The absence of counsel is a recognized ground for continuance. Whether or not a continuance will be granted on this ground depends necessarily on the facts and circumstances of each particular case. 7 Fla.Jur., Continuance, ¶ 14, page 15.

"Ordinarily, the fact that an attorney is professionally engaged elsewhere in the trial of a cause does not give an absolute right of continuance, and a denial of the application is generally sustained as an exercise of sound discretion. The courtesy existing between members of the bar, and recognized by trial courts, will usually in such cases enable a counsel to postpone a cause for a few days in one of the courts *106 so as to enable him to be present at both trials; but this is purely a matter of grace and not of law. * * * Moreover, it must be made to appear that under the circumstances other professional advice is unavailable, and that there is a meritorious cause of action or defense thereto which cannot be effectively presented without the presence of the absent attorney." 17 C.J.S. Continuances § 38, page 219.
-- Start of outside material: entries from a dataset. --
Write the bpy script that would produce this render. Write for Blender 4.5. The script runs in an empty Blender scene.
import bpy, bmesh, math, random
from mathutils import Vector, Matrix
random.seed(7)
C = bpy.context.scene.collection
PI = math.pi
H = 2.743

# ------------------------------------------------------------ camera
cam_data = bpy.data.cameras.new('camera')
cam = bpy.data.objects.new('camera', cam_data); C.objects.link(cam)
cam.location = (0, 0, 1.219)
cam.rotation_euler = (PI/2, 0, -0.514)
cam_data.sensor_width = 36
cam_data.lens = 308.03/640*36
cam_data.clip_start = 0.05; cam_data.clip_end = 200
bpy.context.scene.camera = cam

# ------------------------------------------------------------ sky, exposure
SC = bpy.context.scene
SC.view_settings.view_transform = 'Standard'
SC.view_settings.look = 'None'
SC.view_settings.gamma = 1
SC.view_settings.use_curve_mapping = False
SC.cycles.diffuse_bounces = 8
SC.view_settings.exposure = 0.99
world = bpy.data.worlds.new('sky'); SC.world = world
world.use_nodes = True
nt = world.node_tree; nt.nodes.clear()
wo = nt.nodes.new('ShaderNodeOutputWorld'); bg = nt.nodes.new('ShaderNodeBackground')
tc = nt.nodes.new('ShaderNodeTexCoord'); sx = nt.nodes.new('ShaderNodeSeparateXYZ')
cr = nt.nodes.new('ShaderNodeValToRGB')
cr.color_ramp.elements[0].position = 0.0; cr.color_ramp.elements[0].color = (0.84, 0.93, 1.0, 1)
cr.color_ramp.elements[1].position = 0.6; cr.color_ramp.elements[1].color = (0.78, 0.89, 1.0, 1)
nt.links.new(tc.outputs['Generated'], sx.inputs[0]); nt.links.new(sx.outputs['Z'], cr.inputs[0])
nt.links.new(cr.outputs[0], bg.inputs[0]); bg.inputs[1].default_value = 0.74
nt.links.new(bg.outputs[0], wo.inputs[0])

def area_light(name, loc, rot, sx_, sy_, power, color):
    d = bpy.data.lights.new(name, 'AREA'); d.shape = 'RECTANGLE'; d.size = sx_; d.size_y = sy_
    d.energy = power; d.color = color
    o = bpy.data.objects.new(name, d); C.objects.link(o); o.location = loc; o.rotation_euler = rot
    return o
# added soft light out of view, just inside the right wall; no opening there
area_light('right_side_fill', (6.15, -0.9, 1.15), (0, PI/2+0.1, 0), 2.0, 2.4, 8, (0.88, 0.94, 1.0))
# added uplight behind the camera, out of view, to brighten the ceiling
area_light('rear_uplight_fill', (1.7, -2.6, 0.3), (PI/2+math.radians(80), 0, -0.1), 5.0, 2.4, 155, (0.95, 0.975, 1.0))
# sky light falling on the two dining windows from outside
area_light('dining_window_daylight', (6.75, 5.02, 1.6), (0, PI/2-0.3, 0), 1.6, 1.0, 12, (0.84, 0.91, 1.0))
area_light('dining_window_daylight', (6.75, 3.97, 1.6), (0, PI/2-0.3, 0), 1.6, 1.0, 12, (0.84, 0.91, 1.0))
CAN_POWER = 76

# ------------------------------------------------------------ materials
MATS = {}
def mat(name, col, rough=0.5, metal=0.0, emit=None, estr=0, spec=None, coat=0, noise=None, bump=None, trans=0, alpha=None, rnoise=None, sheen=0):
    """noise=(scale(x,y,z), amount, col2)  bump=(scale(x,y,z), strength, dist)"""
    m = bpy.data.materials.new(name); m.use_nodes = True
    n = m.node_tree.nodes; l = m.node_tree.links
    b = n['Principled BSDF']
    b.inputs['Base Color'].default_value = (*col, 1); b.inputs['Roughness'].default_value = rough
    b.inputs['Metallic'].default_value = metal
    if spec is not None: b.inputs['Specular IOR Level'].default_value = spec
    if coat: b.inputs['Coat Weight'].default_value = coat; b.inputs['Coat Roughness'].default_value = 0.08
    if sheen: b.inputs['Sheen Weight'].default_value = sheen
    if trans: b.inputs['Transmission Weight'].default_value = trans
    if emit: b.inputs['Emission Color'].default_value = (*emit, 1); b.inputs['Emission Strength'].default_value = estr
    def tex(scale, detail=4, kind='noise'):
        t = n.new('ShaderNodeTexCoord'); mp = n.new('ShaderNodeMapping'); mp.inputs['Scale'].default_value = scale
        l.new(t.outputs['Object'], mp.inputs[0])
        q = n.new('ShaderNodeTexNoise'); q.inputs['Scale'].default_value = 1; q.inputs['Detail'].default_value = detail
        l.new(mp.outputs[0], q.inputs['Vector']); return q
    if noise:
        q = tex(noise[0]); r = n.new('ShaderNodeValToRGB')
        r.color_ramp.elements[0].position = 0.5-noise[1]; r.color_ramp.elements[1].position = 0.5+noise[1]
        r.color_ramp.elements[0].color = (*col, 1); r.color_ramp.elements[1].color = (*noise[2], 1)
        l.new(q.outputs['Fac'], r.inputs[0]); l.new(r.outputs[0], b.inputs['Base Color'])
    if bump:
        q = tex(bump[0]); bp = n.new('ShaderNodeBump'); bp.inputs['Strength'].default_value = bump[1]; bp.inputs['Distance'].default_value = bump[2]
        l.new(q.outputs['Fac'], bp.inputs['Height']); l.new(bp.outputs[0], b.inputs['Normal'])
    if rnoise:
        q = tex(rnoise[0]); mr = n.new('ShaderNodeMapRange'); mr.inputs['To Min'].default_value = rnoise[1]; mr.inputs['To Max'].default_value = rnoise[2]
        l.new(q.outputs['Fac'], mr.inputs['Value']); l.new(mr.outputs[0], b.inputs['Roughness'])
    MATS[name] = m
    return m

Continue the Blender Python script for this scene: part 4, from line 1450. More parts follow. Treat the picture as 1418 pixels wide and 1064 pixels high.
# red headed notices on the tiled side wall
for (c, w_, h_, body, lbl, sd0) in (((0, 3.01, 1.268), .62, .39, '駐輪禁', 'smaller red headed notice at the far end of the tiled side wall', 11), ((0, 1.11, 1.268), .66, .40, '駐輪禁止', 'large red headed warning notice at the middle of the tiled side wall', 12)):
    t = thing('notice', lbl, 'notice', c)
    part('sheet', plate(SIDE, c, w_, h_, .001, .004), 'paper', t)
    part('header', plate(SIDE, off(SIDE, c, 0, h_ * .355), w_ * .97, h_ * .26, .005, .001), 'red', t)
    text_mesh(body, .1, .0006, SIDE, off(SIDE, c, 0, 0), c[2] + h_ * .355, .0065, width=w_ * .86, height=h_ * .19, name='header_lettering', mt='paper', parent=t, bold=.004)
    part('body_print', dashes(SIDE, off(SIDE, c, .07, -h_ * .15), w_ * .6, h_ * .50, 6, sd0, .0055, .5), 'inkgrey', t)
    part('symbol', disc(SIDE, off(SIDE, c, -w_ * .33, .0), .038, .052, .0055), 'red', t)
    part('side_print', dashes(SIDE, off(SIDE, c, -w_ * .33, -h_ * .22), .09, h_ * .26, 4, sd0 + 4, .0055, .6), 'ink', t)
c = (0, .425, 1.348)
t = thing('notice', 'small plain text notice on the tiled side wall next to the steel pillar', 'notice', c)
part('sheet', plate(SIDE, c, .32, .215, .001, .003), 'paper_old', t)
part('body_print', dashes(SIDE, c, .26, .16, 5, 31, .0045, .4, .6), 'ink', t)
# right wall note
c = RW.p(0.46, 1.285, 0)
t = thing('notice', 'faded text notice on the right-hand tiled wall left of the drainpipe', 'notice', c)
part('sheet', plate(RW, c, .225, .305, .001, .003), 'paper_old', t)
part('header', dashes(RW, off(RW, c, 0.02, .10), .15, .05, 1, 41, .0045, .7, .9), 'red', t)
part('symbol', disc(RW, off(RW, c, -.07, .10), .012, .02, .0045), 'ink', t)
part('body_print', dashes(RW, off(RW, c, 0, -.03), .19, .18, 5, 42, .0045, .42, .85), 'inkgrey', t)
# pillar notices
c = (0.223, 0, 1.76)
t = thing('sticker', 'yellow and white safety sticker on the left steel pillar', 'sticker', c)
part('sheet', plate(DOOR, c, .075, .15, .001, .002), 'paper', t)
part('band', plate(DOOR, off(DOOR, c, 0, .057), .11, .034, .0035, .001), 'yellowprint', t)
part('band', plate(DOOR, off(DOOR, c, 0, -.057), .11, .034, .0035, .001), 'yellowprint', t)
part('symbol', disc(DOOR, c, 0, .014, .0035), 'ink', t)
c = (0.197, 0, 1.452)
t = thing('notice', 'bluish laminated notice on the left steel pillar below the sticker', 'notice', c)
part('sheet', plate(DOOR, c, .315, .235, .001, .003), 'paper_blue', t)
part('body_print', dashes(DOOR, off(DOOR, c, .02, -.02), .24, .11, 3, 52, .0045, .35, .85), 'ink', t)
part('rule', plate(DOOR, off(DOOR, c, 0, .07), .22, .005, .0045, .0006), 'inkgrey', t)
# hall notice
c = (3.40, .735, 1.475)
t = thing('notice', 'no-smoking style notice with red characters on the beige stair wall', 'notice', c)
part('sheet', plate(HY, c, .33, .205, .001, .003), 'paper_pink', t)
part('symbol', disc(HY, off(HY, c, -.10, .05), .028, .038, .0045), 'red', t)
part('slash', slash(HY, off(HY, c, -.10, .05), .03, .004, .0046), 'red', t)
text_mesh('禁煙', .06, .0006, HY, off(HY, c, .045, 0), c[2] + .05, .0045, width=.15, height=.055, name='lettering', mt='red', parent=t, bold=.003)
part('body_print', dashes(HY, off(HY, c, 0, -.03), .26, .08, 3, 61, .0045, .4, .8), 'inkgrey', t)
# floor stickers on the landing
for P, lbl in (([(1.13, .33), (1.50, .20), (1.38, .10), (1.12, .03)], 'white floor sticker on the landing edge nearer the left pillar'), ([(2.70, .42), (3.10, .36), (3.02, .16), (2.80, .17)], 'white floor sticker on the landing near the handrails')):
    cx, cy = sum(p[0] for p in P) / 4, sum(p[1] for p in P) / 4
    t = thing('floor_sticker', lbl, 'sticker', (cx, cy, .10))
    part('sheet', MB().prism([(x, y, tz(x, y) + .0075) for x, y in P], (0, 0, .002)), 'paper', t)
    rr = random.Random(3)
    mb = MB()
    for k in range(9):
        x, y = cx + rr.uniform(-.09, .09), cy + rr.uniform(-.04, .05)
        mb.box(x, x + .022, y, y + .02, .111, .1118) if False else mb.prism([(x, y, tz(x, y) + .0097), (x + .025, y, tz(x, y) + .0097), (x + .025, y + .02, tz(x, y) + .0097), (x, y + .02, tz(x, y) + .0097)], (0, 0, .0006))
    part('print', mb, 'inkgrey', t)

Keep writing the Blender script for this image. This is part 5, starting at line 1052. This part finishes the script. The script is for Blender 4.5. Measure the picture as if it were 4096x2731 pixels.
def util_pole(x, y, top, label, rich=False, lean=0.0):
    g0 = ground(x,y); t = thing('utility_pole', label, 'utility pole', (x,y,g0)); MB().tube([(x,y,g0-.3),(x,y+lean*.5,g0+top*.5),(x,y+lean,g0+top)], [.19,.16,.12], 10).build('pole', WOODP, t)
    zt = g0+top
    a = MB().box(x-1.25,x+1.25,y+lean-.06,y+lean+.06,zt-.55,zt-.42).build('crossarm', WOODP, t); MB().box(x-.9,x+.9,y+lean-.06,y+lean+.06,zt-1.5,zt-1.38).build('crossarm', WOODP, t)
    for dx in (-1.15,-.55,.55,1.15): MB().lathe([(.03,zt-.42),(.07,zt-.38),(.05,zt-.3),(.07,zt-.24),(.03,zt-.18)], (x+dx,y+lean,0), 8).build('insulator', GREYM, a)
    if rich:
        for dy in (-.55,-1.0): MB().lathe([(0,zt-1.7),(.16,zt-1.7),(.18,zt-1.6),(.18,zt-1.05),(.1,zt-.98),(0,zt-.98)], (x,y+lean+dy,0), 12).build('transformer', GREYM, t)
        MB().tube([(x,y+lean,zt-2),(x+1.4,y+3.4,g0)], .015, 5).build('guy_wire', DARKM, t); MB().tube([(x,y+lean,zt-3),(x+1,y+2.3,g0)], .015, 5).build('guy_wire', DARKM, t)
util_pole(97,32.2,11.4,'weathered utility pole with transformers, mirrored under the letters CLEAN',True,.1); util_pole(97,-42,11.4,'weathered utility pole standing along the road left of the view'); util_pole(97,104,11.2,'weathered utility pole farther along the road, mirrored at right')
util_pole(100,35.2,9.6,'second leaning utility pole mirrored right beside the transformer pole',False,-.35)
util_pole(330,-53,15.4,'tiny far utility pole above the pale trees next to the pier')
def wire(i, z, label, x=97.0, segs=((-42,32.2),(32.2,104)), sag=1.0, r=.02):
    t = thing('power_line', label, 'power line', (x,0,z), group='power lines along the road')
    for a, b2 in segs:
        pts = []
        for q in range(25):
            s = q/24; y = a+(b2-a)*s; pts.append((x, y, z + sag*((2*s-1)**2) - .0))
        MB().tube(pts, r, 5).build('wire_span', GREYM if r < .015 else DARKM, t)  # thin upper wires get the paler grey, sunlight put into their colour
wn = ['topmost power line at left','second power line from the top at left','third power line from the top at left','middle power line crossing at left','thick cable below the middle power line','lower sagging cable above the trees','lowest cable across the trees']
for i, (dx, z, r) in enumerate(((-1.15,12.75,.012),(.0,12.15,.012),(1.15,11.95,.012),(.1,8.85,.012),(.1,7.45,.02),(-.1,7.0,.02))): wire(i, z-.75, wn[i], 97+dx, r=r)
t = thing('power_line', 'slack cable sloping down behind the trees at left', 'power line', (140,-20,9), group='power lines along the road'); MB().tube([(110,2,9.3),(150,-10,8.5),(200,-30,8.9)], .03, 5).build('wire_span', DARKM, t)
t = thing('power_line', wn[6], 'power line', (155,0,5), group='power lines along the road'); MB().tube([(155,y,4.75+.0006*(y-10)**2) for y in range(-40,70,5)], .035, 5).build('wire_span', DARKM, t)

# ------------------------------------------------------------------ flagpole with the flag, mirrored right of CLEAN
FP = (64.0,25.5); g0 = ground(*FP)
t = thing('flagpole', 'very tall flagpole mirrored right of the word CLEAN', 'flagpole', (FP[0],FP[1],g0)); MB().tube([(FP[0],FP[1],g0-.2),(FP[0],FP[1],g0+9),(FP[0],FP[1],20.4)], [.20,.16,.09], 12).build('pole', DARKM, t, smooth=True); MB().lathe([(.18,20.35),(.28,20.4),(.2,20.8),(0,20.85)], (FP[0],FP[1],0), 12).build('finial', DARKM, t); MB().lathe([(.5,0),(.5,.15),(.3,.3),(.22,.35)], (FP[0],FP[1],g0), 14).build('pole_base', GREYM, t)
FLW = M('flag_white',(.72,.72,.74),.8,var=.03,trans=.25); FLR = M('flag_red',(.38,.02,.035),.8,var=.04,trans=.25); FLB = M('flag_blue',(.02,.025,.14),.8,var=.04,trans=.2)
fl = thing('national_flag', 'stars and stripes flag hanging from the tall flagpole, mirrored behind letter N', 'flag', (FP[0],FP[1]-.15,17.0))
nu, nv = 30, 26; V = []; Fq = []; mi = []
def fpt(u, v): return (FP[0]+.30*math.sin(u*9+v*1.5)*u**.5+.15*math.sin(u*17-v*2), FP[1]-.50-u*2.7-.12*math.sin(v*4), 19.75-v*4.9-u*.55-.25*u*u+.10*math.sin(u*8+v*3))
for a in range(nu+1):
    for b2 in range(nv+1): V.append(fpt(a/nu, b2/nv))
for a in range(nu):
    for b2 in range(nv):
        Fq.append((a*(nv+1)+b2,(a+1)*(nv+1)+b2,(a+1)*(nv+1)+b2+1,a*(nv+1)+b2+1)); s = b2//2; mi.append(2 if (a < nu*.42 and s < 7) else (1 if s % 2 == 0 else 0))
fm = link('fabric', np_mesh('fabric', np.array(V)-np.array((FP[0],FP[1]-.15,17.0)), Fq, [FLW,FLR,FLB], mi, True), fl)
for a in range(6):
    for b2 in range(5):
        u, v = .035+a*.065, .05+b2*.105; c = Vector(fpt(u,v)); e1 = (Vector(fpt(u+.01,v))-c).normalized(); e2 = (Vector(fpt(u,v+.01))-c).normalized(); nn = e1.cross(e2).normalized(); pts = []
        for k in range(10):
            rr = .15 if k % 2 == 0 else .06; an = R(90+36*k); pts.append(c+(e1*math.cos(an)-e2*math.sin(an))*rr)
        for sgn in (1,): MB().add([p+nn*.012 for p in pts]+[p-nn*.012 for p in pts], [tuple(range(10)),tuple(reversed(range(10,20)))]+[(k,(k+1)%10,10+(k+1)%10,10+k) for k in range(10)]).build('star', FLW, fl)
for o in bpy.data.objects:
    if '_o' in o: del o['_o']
The motion for continuance does not allege that the defendant relied largely upon the peculiar skill which the absent attorney was supposed to possess in conducting the trial and there is no intimation of specialization and thus, the facts recited in the motion do not bring this case within the rule established by the Supreme Court in Courtney v. Central Trust Co., 112 Fla. 298, 150 So. 276. The defendant has not demonstrated reversible error in connection with the trial court's denial of his motion for continuance.

The charges requested by the defendant and refused by the trial court have been considered, together with the entire instructions given by the court to the jury. The defendant contends that the law of this case, as established by the prior decision of this court on the first appeal, required the court to give the following charge:

"I charge you that you must determine whether the plaintiff was an invitee in the use of the stool. An invitee is normally a member of the public who has been invited into a place of business for the purpose of making a purchase. However, in this instance, whether the plaintiff was an invitee depends on whether or not she was expressly or impliedly invited to use the stool on which the accident occurred. If you find that she was not an invitee, either expressly or impliedly, with respect to the use of the stool, then you will return a verdict for the defendant."

Other charges of similar effect were requested and denied. However, the charge of the court did contain the following:

"Now I charge you it is a general rule of law that a person or an institution operating a retail business which expressly or impliedly invites the public in to make purchases has the general duty to maintain its premises in a reasonably safe place for the members of the public using the premises, and that a member of the public coming into such place of business as a prospective purchaser is in the position of what is known as a business invitee of the operator of the store, and in that relationship the business operator, in this case the defendant, if you should find such relationship to exist, owes to the customer, in this case the plaintiff, the duty to exercise ordinary care to insure — not to insure, but to provide a reasonably safe place within the premises for her to be. Now, of course, this does not mean that the defendant or operator of a store of this nature of any other retail business is a insuror or a guarantor of the safety of the persons using the premises. It simply means that they are required to exercise ordinary care in order to provide reasonably safe premises for use of the members of the public using the premises. * * * The plaintiff is obligated to exercise reasonable care for her own safety and to observe the obvious and apparent condition of the premises. * * * The law does not require the owner of the store to maintain his premises in such condition that an accident could not possibly happen to a customer."

Other charges requested by the defendant and refused have been considered. We are of the opinion that the action of the trial court in refusing the requested charges falls within the rule that an appellate court will not, where the *107 verdict is conformable to the law and to the facts, set it aside merely because the court refused to give instructions that might properly have been given. City of Jacksonville v. Vaughn, 92 Fla. 339, 110 So. 529.

The entire record in this cause leads us to the conclusion that the issues were presented to the court and jury by able counsel, the jury was properly instructed on the points of law, the jury resolved the issues by verdict in favor of the plaintiff, all parties received a fair trial, and, therefore, the judgment must be, and the same is herewith affirmed.

Affirmed.

ALLEN, Acting C.J., and KANNER, J., concur.